[start]

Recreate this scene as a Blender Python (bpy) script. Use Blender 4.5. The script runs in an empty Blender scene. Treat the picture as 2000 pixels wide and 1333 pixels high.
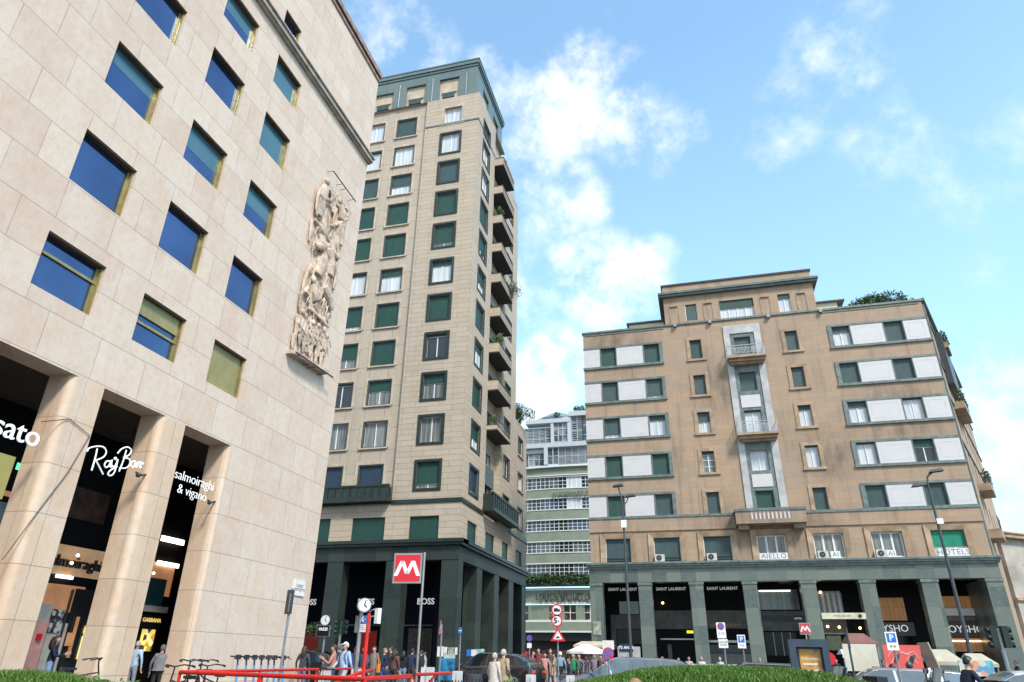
import bpy, bmesh, math, random
import numpy as np
from mathutils import Vector, Matrix, noise
R=math.radians
random.seed(7); rng=np.random.default_rng(7)
scene=bpy.context.scene; C=scene.collection
# ------------------------------------------------------------------ camera
FPX=1316.0; PITCH,ROLL,YAW=R(25.357),R(.869),R(-15.155); H=1.3
_f=Vector((math.sin(YAW)*math.cos(PITCH),math.cos(YAW)*math.cos(PITCH),math.sin(PITCH)))
_r=Vector((math.cos(YAW),-math.sin(YAW),0)); _u=_r.cross(_f)
RT=_r*math.cos(ROLL)+_u*math.sin(ROLL); UP=_u*math.cos(ROLL)-_r*math.sin(ROLL); FW=_f
cam=bpy.data.cameras.new('camera'); co=bpy.data.objects.new('camera',cam); C.objects.link(co)
m=Matrix((RT,UP,-FW)).transposed().to_4x4(); m.translation=Vector((0,0,H)); co.matrix_world=m
cam.lens=FPX*36/2000; cam.sensor_width=36; cam.clip_end=3000; cam.clip_start=.05
scene.camera=co
def ray(px,py): return FW*FPX+RT*(px-1000)-UP*(py-666.5)
def at(px,py,Y):
    d=ray(px,py); d=d*(Y/d.y); return Vector((d.x,Y,d.z+H))
def atx(px,py,X):
    d=ray(px,py); d=d*(X/d.x); return Vector((X,d.y,d.z+H))
def atz(px,py,Z):
    d=ray(px,py); d=d*((Z-H)/d.z); return Vector((d.x,d.y,Z))
# ------------------------------------------------------------------ sky, sun, exposure
scene.view_settings.view_transform='Standard'; scene.view_settings.look='None'
scene.view_settings.exposure=1.55; scene.view_settings.gamma=1
SUN_EL,SUN_AZ=R(48),R(135)      # azimuth measured clockwise from +Y
w=bpy.data.worlds.new("World"); scene.world=w; w.use_nodes=True
nt=w.node_tree; nt.nodes.clear(); N=nt.nodes.new; L=nt.links.new
wo=N('ShaderNodeOutputWorld'); bg=N('ShaderNodeBackground'); L(bg.outputs[0],wo.inputs[0])
sky=N('ShaderNodeTexSky'); sky.sky_type='NISHITA'; sky.sun_disc=False; sky.sun_elevation=SUN_EL; sky.sun_rotation=SUN_AZ
sky.ozone_density=1.6; sky.air_density=1.0; sky.dust_density=.6
tc=N('ShaderNodeTexCoord')
def wmath(op,a,b=None,clamp=False):
    n=N('ShaderNodeMath'); n.operation=op; n.use_clamp=clamp
    for i,v in enumerate((a,b)):
        if v is None: continue
        if isinstance(v,(int,float)): n.inputs[i].default_value=v
        else: L(v,n.inputs[i])
    return n.outputs[0]
def wnoise(scale,det,rough,off=(0,0,0),stretch=(1,1,1)):
    mp=N('ShaderNodeMapping'); mp.inputs['Location'].default_value=off; mp.inputs['Scale'].default_value=stretch
    L(tc.outputs['Generated'],mp.inputs[0])
    n=N('ShaderNodeTexNoise'); n.inputs['Scale'].default_value=scale; n.inputs['Detail'].default_value=det
    n.inputs['Roughness'].default_value=rough; L(mp.outputs[0],n.inputs['Vector']); return n.outputs['Fac']
big=wnoise(5.5,7,.62); fine=wnoise(17,6,.6,(3,1,2))
blobs=[(1135,130,95,.95),(1090,210,120,1.),(1200,110,75,.7),(1230,240,100,.9),(1300,250,80,.8),(1350,250,50,.7),(1290,320,45,.5),(1050,330,100,.9),(1110,390,100,.9),
 (1060,460,70,.6),(1150,560,130,1.15),(1240,550,90,1.),(1050,620,150,1.1),(1030,720,140,1.2),(1100,700,110,.8),(1640,110,130,.66),(1570,200,110,.6),(1740,250,120,.58),(1510,270,90,.55),(1660,60,90,.55),(1900,330,130,.5),(1130,20,110,.6),
 (1100,10,90,.5),(780,110,130,.85),(970,150,80,.75),(1990,930,300,.85),(1990,580,60,.4),(1400,740,200,.3),(1990,250,200,.45),(1960,600,130,.5),(1820,240,70,.5),(1290,500,55,.6),(840,80,60,.35)]
acc=None
for px,py,r,a in blobs:
    d=ray(px,py).normalized(); ang=r/FPX*.72
    dp=N('ShaderNodeVectorMath'); dp.operation='DOT_PRODUCT'; L(tc.outputs['Generated'],dp.inputs[0]); dp.inputs[1].default_value=d
    mr=N('ShaderNodeMapRange'); mr.interpolation_type='SMOOTHSTEP'; L(dp.outputs['Value'],mr.inputs[0])
    mr.inputs[1].default_value=math.cos(ang*1.7); mr.inputs[2].default_value=1.0; mr.inputs[3].default_value=0; mr.inputs[4].default_value=a
    acc=mr.outputs[0] if acc is None else wmath('MAXIMUM',acc,mr.outputs[0])
# broad cloud bank on the south side of the square
dp=N('ShaderNodeVectorMath'); dp.operation='DOT_PRODUCT'; L(tc.outputs['Generated'],dp.inputs[0]); dp.inputs[1].default_value=Vector((.1,-.92,.35)).normalized()
mr=N('ShaderNodeMapRange'); mr.interpolation_type='SMOOTHSTEP'; L(dp.outputs['Value'],mr.inputs[0]); mr.inputs[1].default_value=.35; mr.inputs[2].default_value=.85; mr.inputs[3].default_value=0; mr.inputs[4].default_value=1.1
acc=wmath('MAXIMUM',acc,mr.outputs[0])
shape=wmath('ADD',wmath('MULTIPLY',wmath('SUBTRACT',big,.5),3.6),wmath('MULTIPLY',wmath('SUBTRACT',fine,.5),2.2))
dens=wmath('ADD',wmath('MULTIPLY',acc,wmath('ADD',shape,1.15)),wmath('MULTIPLY',shape,.12))
mr=N('ShaderNodeMapRange'); mr.interpolation_type='SMOOTHSTEP'; L(dens,mr.inputs[0]); mr.inputs[1].default_value=.46; mr.inputs[2].default_value=1.75; mr.inputs[3].default_value=0; mr.inputs[4].default_value=.9
# haze towards the horizon
sx=N('ShaderNodeSeparateXYZ'); L(tc.outputs['Generated'],sx.inputs[0])
hz=N('ShaderNodeMapRange'); L(sx.outputs[2],hz.inputs[0]); hz.inputs[1].default_value=0; hz.inputs[2].default_value=.75; hz.inputs[3].default_value=.72; hz.inputs[4].default_value=0.14
mul=N('ShaderNodeMix'); mul.data_type='RGBA'; mul.blend_type='MULTIPLY'; mul.inputs[0].default_value=1
SKY=.10
L(sky.outputs[0],mul.inputs[6]); mul.inputs[7].default_value=(SKY*1.06,SKY*1.27,SKY*1.26,1)
mixh=N('ShaderNodeMix'); mixh.data_type='RGBA'; L(hz.outputs[0],mixh.inputs[0]); L(mul.outputs[2],mixh.inputs[6]); mixh.inputs[7].default_value=(.27,.43,.52,1)
mixc=N('ShaderNodeMix'); mixc.data_type='RGBA'; L(mr.outputs[0],mixc.inputs[0]); L(mixh.outputs[2],mixc.inputs[6]); mixc.inputs[7].default_value=(.46,.47,.48,1)
L(mixc.outputs[2],bg.inputs[0]); bg.inputs[1].default_value=1.0
sl=bpy.data.lights.new('sun','SUN'); sl.energy=1.6; sl.angle=R(10); sl.color=(1,.95,.87)
so=bpy.data.objects.new('sun',sl); C.objects.link(so)
sd=Vector((math.sin(SUN_AZ)*math.cos(SUN_EL),math.cos(SUN_AZ)*math.cos(SUN_EL),math.sin(SUN_EL)))
so.rotation_euler=sd.to_track_quat('Z','Y').to_euler()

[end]

■ **Task brief**: Reproduce all of the data exactly, omitting each picture it holds.

■ **Result of the exercise**:
Recreate this scene as a Blender Python (bpy) script. Use Blender 4.5. The script runs in an empty Blender scene. Treat the picture as 2000 pixels wide and 1333 pixels high.
import bpy, bmesh, math, random
import numpy as np
from mathutils import Vector, Matrix, noise
R=math.radians
random.seed(7); rng=np.random.default_rng(7)
scene=bpy.context.scene; C=scene.collection
# ------------------------------------------------------------------ camera
FPX=1316.0; PITCH,ROLL,YAW=R(25.357),R(.869),R(-15.155); H=1.3
_f=Vector((math.sin(YAW)*math.cos(PITCH),math.cos(YAW)*math.cos(PITCH),math.sin(PITCH)))
_r=Vector((math.cos(YAW),-math.sin(YAW),0)); _u=_r.cross(_f)
RT=_r*math.cos(ROLL)+_u*math.sin(ROLL); UP=_u*math.cos(ROLL)-_r*math.sin(ROLL); FW=_f
cam=bpy.data.cameras.new('camera'); co=bpy.data.objects.new('camera',cam); C.objects.link(co)
m=Matrix((RT,UP,-FW)).transposed().to_4x4(); m.translation=Vector((0,0,H)); co.matrix_world=m
cam.lens=FPX*36/2000; cam.sensor_width=36; cam.clip_end=3000; cam.clip_start=.05
scene.camera=co
def ray(px,py): return FW*FPX+RT*(px-1000)-UP*(py-666.5)
def at(px,py,Y):
    d=ray(px,py); d=d*(Y/d.y); return Vector((d.x,Y,d.z+H))
def atx(px,py,X):
    d=ray(px,py); d=d*(X/d.x); return Vector((X,d.y,d.z+H))
def atz(px,py,Z):
    d=ray(px,py); d=d*((Z-H)/d.z); return Vector((d.x,d.y,Z))
# ------------------------------------------------------------------ sky, sun, exposure
scene.view_settings.view_transform='Standard'; scene.view_settings.look='None'
scene.view_settings.exposure=1.55; scene.view_settings.gamma=1
SUN_EL,SUN_AZ=R(48),R(135)      # azimuth measured clockwise from +Y
w=bpy.data.worlds.new("World"); scene.world=w; w.use_nodes=True
nt=w.node_tree; nt.nodes.clear(); N=nt.nodes.new; L=nt.links.new
wo=N('ShaderNodeOutputWorld'); bg=N('ShaderNodeBackground'); L(bg.outputs[0],wo.inputs[0])
sky=N('ShaderNodeTexSky'); sky.sky_type='NISHITA'; sky.sun_disc=False; sky.sun_elevation=SUN_EL; sky.sun_rotation=SUN_AZ
sky.ozone_density=1.6; sky.air_density=1.0; sky.dust_density=.6
tc=N('ShaderNodeTexCoord')
def wmath(op,a,b=None,clamp=False):
    n=N('ShaderNodeMath'); n.operation=op; n.use_clamp=clamp
    for i,v in enumerate((a,b)):
        if v is None: continue
        if isinstance(v,(int,float)): n.inputs[i].default_value=v
        else: L(v,n.inputs[i])
    return n.outputs[0]
def wnoise(scale,det,rough,off=(0,0,0),stretch=(1,1,1)):
    mp=N('ShaderNodeMapping'); mp.inputs['Location'].default_value=off; mp.inputs['Scale'].default_value=stretch
    L(tc.outputs['Generated'],mp.inputs[0])
    n=N('ShaderNodeTexNoise'); n.inputs['Scale'].default_value=scale; n.inputs['Detail'].default_value=det
    n.inputs['Roughness'].default_value=rough; L(mp.outputs[0],n.inputs['Vector']); return n.outputs['Fac']
big=wnoise(5.5,7,.62); fine=wnoise(17,6,.6,(3,1,2))
blobs=[(1135,130,95,.95),(1090,210,120,1.),(1200,110,75,.7),(1230,240,100,.9),(1300,250,80,.8),(1350,250,50,.7),(1290,320,45,.5),(1050,330,100,.9),(1110,390,100,.9),
 (1060,460,70,.6),(1150,560,130,1.15),(1240,550,90,1.),(1050,620,150,1.1),(1030,720,140,1.2),(1100,700,110,.8),(1640,110,130,.66),(1570,200,110,.6),(1740,250,120,.58),(1510,270,90,.55),(1660,60,90,.55),(1900,330,130,.5),(1130,20,110,.6),
 (1100,10,90,.5),(780,110,130,.85),(970,150,80,.75),(1990,930,300,.85),(1990,580,60,.4),(1400,740,200,.3),(1990,250,200,.45),(1960,600,130,.5),(1820,240,70,.5),(1290,500,55,.6),(840,80,60,.35)]
acc=None
for px,py,r,a in blobs:
    d=ray(px,py).normalized(); ang=r/FPX*.72
    dp=N('ShaderNodeVectorMath'); dp.operation='DOT_PRODUCT'; L(tc.outputs['Generated'],dp.inputs[0]); dp.inputs[1].default_value=d
    mr=N('ShaderNodeMapRange'); mr.interpolation_type='SMOOTHSTEP'; L(dp.outputs['Value'],mr.inputs[0])
    mr.inputs[1].default_value=math.cos(ang*1.7); mr.inputs[2].default_value=1.0; mr.inputs[3].default_value=0; mr.inputs[4].default_value=a
    acc=mr.outputs[0] if acc is None else wmath('MAXIMUM',acc,mr.outputs[0])
# broad cloud bank on the south side of the square
dp=N('ShaderNodeVectorMath'); dp.operation='DOT_PRODUCT'; L(tc.outputs['Generated'],dp.inputs[0]); dp.inputs[1].default_value=Vector((.1,-.92,.35)).normalized()
mr=N('ShaderNodeMapRange'); mr.interpolation_type='SMOOTHSTEP'; L(dp.outputs['Value'],mr.inputs[0]); mr.inputs[1].default_value=.35; mr.inputs[2].default_value=.85; mr.inputs[3].default_value=0; mr.inputs[4].default_value=1.1
acc=wmath('MAXIMUM',acc,mr.outputs[0])
shape=wmath('ADD',wmath('MULTIPLY',wmath('SUBTRACT',big,.5),3.6),wmath('MULTIPLY',wmath('SUBTRACT',fine,.5),2.2))
dens=wmath('ADD',wmath('MULTIPLY',acc,wmath('ADD',shape,1.15)),wmath('MULTIPLY',shape,.12))
mr=N('ShaderNodeMapRange'); mr.interpolation_type='SMOOTHSTEP'; L(dens,mr.inputs[0]); mr.inputs[1].default_value=.46; mr.inputs[2].default_value=1.75; mr.inputs[3].default_value=0; mr.inputs[4].default_value=.9
# haze towards the horizon
sx=N('ShaderNodeSeparateXYZ'); L(tc.outputs['Generated'],sx.inputs[0])
hz=N('ShaderNodeMapRange'); L(sx.outputs[2],hz.inputs[0]); hz.inputs[1].default_value=0; hz.inputs[2].default_value=.75; hz.inputs[3].default_value=.72; hz.inputs[4].default_value=0.14
mul=N('ShaderNodeMix'); mul.data_type='RGBA'; mul.blend_type='MULTIPLY'; mul.inputs[0].default_value=1
SKY=.10
L(sky.outputs[0],mul.inputs[6]); mul.inputs[7].default_value=(SKY*1.06,SKY*1.27,SKY*1.26,1)
mixh=N('ShaderNodeMix'); mixh.data_type='RGBA'; L(hz.outputs[0],mixh.inputs[0]); L(mul.outputs[2],mixh.inputs[6]); mixh.inputs[7].default_value=(.27,.43,.52,1)
mixc=N('ShaderNodeMix'); mixc.data_type='RGBA'; L(mr.outputs[0],mixc.inputs[0]); L(mixh.outputs[2],mixc.inputs[6]); mixc.inputs[7].default_value=(.46,.47,.48,1)
L(mixc.outputs[2],bg.inputs[0]); bg.inputs[1].default_value=1.0
sl=bpy.data.lights.new('sun','SUN'); sl.energy=1.6; sl.angle=R(10); sl.color=(1,.95,.87)
so=bpy.data.objects.new('sun',sl); C.objects.link(so)
sd=Vector((math.sin(SUN_AZ)*math.cos(SUN_EL),math.cos(SUN_AZ)*math.cos(SUN_EL),math.sin(SUN_EL)))
so.rotation_euler=sd.to_track_quat('Z','Y').to_euler()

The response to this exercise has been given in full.